(Source records)
##############################

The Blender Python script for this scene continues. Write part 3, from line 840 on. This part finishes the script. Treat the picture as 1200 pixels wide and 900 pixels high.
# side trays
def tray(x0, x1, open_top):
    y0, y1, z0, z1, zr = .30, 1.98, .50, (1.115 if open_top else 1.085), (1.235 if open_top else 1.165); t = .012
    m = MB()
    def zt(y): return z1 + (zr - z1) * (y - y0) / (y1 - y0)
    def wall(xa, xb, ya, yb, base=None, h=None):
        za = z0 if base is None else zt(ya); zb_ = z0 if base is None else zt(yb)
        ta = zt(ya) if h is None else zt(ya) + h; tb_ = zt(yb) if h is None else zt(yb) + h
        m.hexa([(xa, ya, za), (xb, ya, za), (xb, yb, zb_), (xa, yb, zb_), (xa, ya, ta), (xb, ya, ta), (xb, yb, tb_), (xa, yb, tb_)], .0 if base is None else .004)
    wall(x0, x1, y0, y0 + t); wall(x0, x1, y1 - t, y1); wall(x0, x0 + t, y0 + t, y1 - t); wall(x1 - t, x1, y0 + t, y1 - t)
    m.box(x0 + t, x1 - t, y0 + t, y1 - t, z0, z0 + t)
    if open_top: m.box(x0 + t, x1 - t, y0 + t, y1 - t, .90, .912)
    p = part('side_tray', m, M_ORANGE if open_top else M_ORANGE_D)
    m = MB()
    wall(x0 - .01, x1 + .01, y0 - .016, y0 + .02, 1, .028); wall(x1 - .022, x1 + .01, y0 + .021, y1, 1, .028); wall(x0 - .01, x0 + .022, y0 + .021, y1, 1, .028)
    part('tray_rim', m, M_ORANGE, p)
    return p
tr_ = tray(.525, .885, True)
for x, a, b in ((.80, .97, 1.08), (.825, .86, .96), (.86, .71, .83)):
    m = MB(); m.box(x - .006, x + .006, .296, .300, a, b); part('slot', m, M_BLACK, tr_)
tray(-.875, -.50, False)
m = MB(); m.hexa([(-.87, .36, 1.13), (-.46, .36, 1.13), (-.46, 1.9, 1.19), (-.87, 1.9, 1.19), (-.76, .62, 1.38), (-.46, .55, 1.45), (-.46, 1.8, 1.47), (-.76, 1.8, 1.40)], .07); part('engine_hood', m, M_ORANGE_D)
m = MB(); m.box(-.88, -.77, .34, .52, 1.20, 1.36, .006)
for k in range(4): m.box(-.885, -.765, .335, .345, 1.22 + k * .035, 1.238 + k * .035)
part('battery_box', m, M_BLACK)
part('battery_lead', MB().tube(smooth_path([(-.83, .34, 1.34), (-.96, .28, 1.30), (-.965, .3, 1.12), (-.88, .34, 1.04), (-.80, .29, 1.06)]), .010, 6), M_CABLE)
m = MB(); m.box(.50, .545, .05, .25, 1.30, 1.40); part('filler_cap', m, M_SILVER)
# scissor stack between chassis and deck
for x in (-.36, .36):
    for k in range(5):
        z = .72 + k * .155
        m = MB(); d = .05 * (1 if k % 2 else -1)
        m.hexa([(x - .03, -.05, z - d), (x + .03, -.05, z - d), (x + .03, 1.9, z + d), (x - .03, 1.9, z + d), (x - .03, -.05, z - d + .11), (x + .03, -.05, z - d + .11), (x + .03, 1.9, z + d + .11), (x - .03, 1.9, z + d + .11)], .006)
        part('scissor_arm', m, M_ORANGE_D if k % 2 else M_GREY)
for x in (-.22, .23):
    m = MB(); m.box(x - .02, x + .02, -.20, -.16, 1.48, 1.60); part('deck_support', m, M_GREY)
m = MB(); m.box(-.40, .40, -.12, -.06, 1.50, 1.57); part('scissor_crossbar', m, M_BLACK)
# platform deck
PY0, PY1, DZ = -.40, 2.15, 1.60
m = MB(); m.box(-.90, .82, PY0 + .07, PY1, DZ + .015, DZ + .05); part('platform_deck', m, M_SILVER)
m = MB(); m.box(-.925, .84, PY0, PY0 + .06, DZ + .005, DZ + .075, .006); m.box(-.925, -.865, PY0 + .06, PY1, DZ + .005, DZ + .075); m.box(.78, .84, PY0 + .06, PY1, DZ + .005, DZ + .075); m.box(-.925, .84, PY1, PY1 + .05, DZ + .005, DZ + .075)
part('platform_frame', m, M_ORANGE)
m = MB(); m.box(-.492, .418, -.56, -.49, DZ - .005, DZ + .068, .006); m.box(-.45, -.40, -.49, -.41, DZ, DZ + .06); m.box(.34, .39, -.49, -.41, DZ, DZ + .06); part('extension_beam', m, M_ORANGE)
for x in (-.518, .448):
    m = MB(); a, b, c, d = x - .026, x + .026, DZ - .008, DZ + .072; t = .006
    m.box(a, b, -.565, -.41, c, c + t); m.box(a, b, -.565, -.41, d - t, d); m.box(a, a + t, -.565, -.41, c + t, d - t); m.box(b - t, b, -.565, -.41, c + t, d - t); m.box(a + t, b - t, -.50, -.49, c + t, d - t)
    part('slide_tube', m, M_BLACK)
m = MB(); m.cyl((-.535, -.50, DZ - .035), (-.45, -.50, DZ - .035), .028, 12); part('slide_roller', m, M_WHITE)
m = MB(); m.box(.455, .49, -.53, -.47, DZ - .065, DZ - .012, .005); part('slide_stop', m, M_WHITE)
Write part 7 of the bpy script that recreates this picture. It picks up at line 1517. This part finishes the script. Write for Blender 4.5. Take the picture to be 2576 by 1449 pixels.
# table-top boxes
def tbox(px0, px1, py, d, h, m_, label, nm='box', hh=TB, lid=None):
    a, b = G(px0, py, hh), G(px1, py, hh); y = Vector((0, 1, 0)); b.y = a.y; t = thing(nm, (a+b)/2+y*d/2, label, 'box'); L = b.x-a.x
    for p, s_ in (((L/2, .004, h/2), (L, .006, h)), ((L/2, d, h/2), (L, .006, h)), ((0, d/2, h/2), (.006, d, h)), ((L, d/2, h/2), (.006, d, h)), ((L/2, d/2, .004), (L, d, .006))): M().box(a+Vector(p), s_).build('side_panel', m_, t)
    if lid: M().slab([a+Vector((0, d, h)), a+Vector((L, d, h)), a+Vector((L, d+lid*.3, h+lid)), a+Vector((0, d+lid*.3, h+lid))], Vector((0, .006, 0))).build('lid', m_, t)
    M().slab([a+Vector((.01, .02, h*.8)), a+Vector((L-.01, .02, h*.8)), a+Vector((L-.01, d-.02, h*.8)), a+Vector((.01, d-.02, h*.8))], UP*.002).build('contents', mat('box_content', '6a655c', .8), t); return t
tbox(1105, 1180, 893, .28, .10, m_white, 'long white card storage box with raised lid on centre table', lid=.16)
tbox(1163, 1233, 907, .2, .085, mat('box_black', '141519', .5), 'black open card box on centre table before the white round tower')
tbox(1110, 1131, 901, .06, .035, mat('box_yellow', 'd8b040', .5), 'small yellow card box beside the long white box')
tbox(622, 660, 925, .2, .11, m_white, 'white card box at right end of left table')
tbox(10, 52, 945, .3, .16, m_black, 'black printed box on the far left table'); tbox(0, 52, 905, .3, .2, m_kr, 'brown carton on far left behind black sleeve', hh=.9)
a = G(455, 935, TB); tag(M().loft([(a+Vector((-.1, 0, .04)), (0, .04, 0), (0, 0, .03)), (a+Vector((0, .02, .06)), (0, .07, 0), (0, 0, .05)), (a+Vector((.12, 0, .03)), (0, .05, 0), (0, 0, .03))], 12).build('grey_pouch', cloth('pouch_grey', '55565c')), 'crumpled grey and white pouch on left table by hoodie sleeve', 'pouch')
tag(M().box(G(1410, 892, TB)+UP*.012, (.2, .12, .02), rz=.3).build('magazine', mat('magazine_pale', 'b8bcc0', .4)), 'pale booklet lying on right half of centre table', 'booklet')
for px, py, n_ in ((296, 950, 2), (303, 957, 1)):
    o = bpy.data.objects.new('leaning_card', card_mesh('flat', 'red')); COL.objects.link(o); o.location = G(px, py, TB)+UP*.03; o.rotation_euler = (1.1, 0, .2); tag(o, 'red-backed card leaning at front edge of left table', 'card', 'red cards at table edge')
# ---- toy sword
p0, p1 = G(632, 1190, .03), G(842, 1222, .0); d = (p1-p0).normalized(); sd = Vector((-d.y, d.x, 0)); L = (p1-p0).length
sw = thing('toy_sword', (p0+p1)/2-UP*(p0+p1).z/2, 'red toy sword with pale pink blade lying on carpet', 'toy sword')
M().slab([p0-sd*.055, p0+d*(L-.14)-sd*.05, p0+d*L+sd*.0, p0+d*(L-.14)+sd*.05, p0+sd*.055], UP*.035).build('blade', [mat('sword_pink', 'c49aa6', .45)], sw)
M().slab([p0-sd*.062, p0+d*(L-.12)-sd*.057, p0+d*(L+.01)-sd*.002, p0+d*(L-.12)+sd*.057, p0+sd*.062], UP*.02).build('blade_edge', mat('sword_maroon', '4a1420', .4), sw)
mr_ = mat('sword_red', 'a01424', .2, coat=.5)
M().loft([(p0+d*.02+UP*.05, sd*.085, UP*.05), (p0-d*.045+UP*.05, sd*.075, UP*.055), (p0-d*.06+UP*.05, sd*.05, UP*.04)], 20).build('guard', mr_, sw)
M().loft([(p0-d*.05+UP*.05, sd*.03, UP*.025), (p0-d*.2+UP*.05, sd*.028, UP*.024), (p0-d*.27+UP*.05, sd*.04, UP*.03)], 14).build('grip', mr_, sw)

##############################

BRIEF =
Above are some records. Report the number of their lines that include "script", and add nothing else.

IN RESPONSE =
2